Tuesday, October 27, 2009

Sights and Sounds of Hollywood

With an armful of old eyeglasses, I visited my optometrist. He straightened out nose pads and arms before we settled on a new pair for close-up reading. Technically, this doctor is not my old optometrist, but a mentee who took over when my old guy retired - now filling his days with tennis and working in stained glass. However the office remains on Sunset in Hollywood, close to where I lived for many years. Hollywood was a dangerous dump when I moved there in 1979. I don't care how many multiplexes, Olympic clean-ups, hot night clubs, or tourist shops the place gets - it's still seedy. It seems metal fences and razor wire have multiplied over the years. There are streets so dystopian, they look like images from a first-person shooter video game. And it continues to attract the different.

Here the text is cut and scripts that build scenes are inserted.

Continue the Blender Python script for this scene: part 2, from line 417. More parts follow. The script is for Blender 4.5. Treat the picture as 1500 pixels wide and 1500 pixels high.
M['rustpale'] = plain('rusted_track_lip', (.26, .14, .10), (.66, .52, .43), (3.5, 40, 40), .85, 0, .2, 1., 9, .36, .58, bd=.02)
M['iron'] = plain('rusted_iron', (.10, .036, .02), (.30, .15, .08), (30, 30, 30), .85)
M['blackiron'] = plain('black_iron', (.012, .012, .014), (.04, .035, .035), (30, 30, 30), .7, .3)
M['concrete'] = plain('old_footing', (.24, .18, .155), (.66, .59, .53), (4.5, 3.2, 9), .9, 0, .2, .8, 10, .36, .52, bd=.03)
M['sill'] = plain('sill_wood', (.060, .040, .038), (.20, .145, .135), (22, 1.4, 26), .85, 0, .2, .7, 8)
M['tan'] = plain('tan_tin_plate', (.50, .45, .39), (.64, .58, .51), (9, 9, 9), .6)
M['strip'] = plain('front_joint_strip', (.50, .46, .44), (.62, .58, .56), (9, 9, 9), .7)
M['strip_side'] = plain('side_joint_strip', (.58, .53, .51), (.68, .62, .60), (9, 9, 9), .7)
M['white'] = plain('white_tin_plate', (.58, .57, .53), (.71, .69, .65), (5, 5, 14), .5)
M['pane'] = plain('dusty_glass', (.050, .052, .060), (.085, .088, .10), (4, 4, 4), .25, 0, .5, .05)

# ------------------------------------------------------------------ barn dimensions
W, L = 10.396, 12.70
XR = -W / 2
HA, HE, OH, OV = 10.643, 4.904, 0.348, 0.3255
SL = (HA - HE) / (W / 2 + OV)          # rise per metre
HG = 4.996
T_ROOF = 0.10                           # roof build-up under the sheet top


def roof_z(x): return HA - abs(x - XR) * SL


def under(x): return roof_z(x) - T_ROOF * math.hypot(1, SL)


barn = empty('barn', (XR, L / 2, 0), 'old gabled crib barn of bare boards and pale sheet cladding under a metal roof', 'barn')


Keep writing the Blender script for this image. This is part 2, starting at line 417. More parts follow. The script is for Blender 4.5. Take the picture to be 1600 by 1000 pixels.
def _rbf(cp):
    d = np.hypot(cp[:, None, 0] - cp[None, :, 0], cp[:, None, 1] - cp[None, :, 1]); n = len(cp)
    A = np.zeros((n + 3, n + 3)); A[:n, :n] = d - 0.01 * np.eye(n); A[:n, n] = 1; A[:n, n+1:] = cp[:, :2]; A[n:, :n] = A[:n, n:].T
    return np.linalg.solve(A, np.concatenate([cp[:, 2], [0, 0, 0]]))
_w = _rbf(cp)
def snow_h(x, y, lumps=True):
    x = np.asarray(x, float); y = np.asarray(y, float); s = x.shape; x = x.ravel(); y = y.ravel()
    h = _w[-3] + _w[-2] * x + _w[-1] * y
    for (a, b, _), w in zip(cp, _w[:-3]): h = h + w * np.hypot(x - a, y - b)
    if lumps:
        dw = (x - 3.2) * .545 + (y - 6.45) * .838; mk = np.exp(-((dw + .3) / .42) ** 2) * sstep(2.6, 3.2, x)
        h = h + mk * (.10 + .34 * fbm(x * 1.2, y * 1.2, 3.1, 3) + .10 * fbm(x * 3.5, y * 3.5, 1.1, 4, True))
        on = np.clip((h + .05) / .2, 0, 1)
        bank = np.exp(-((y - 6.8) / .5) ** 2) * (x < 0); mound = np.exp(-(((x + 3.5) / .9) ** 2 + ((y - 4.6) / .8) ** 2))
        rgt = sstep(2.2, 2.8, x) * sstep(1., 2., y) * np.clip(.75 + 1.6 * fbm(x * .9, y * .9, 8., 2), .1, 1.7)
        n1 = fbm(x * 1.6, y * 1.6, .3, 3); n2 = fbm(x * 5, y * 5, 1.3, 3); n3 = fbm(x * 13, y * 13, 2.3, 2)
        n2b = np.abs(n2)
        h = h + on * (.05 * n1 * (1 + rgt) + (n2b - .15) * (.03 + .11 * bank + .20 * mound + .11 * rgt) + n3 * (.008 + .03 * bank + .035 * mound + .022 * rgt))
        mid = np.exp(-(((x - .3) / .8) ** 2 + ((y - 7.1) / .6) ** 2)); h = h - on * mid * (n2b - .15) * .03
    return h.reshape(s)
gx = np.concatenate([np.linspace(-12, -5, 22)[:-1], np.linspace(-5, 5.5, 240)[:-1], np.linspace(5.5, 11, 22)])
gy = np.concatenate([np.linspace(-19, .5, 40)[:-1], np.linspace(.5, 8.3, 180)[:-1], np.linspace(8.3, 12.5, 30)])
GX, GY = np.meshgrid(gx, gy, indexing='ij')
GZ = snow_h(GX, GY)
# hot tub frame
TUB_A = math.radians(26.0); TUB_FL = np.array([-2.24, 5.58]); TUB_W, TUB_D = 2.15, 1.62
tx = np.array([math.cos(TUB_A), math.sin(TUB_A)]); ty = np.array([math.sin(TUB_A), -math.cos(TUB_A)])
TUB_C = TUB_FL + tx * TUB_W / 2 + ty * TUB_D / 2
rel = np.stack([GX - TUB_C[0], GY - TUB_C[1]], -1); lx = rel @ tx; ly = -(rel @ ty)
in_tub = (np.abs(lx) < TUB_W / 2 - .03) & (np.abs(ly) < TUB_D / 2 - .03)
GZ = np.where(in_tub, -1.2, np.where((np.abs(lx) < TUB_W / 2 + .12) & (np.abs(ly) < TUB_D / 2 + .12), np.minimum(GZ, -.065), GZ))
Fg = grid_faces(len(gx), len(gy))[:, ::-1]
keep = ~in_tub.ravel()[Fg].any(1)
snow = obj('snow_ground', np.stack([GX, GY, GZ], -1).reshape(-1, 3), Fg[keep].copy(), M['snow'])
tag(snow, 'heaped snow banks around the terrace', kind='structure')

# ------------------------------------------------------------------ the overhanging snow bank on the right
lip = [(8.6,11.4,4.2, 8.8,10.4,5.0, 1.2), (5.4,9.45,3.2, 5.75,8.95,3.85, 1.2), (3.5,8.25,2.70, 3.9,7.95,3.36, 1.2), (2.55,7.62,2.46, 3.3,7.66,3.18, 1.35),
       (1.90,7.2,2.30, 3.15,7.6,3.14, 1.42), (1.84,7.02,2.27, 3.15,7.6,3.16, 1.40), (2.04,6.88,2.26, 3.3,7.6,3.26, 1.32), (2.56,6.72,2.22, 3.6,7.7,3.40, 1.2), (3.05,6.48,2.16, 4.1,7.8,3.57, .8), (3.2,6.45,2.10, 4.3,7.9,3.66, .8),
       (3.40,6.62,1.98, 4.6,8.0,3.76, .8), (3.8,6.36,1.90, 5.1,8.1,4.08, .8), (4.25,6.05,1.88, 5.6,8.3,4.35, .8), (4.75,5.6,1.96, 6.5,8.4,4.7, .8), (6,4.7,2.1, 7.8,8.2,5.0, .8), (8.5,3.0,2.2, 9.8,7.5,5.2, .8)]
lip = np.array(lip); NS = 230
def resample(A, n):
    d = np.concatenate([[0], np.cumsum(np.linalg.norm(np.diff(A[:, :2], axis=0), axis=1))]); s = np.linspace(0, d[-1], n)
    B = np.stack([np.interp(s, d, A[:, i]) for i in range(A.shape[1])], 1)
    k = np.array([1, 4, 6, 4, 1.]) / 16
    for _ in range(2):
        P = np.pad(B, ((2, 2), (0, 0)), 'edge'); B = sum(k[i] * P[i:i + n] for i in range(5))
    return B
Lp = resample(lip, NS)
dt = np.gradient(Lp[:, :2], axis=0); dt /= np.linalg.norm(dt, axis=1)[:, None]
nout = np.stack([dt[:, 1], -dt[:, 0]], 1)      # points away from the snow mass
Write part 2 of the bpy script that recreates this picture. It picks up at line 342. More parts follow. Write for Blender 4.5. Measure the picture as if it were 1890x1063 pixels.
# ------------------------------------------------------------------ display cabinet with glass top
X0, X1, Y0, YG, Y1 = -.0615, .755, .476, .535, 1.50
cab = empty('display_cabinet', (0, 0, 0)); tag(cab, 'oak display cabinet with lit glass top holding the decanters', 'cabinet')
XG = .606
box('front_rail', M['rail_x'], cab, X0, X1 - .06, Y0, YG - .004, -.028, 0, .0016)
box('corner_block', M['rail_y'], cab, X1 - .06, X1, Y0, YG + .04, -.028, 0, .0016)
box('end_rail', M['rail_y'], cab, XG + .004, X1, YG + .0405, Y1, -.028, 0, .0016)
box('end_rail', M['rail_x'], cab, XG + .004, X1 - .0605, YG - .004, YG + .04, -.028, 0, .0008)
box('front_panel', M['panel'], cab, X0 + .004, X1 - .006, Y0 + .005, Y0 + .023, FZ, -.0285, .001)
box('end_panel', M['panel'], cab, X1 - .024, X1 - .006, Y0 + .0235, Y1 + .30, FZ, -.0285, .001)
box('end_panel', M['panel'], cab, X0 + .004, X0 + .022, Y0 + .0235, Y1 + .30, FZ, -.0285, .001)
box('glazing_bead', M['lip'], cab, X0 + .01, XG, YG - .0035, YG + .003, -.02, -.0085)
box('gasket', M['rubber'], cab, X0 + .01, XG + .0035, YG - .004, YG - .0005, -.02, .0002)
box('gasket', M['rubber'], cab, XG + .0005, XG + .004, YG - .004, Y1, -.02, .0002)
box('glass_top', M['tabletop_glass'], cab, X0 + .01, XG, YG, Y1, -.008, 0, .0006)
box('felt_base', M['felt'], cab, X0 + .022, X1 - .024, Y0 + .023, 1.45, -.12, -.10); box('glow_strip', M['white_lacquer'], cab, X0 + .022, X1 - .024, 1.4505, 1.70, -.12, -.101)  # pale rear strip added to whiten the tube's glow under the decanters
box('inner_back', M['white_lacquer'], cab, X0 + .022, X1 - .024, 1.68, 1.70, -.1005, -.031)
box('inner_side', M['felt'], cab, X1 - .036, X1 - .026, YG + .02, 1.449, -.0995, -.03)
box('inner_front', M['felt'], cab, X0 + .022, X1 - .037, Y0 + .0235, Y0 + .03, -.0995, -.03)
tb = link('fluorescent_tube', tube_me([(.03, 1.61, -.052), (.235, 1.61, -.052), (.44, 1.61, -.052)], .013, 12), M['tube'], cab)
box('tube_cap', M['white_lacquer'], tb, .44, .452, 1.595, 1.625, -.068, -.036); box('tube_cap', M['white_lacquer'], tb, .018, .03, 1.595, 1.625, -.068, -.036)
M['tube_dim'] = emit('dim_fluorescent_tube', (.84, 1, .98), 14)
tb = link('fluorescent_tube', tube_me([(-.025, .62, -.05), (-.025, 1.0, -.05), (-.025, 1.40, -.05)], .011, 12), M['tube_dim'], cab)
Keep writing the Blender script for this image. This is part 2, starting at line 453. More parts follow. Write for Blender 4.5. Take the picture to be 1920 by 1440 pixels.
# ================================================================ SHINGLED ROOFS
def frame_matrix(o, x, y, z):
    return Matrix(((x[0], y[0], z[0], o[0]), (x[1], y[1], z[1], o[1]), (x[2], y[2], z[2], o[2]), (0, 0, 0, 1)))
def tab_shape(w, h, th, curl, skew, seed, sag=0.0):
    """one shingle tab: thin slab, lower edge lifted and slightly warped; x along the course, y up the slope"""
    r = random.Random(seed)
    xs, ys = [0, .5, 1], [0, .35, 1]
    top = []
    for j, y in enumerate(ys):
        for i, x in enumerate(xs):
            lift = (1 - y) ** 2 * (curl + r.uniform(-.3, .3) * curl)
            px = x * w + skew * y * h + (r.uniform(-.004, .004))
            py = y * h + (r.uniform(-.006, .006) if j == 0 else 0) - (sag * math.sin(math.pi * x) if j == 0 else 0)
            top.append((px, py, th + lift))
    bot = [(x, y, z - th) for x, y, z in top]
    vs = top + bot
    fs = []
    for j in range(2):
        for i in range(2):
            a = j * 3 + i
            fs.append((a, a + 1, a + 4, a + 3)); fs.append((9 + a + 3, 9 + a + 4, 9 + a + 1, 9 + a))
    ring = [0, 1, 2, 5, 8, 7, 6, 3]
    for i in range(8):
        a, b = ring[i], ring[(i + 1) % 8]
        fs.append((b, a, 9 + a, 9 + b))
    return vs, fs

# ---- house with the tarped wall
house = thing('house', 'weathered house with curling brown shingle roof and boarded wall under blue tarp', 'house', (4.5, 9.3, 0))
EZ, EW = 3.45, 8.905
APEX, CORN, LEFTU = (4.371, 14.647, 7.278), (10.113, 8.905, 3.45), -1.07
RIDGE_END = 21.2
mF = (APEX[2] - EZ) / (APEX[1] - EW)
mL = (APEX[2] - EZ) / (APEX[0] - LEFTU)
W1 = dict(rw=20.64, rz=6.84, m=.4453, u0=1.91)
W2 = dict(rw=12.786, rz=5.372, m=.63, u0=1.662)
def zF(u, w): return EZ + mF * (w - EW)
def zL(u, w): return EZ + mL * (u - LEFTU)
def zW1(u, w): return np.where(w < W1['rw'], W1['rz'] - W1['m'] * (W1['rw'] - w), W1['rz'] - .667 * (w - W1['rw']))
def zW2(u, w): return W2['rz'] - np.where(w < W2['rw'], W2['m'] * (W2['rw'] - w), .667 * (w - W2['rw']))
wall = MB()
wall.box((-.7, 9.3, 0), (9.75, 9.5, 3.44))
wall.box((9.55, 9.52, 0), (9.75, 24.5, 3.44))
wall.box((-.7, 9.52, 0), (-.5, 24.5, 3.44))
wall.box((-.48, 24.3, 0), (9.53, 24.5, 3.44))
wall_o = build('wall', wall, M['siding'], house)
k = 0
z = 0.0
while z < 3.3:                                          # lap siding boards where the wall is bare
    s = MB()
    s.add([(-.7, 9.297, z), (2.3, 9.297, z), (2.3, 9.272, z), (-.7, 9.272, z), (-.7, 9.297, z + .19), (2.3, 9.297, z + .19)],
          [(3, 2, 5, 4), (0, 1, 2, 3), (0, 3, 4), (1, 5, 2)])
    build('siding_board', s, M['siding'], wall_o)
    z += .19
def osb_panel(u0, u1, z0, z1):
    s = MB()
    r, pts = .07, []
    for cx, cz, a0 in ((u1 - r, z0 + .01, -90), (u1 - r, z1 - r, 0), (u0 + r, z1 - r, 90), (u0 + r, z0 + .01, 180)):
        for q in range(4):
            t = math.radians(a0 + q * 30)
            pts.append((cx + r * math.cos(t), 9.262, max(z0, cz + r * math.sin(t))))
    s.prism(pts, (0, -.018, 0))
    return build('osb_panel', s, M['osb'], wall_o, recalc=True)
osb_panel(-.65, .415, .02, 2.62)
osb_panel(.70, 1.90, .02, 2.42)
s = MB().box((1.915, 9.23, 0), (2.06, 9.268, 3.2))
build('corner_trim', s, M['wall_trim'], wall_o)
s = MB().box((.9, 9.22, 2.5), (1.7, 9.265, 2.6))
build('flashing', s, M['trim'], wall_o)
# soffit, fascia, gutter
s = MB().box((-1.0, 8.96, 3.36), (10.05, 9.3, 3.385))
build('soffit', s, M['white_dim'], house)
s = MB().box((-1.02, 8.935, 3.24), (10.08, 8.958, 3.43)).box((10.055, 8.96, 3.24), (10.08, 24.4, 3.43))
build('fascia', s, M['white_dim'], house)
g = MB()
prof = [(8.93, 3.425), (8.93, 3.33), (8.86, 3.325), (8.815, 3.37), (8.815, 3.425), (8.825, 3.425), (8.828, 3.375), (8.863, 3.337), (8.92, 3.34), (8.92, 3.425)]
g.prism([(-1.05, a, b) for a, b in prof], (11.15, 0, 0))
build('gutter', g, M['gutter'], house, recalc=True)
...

As I was driving north toward Franklin, I stopped at a light. A young girl, early twenties, headed toward the crosswalk, all unisexed up in a man's dress shirt and tie, ball cap on sideways, tight jeans. Stepping off the curb, she passed a middle-aged Mexican guy with a shaved head, digging through a garbage bin and plucking out aluminum cans.

"You're recycling, recycling, recycling, that's so cool," she called. "I love you."

The Mexican guy lifted his head out of the garbage and called, "Yeah? Then kiss me."

But Unisex flounced across the street, head full of love, environmental purity, and cluelessness.

Ah, Hollywood: where the show never ends. Almost enough to make me nostalgic. Almost.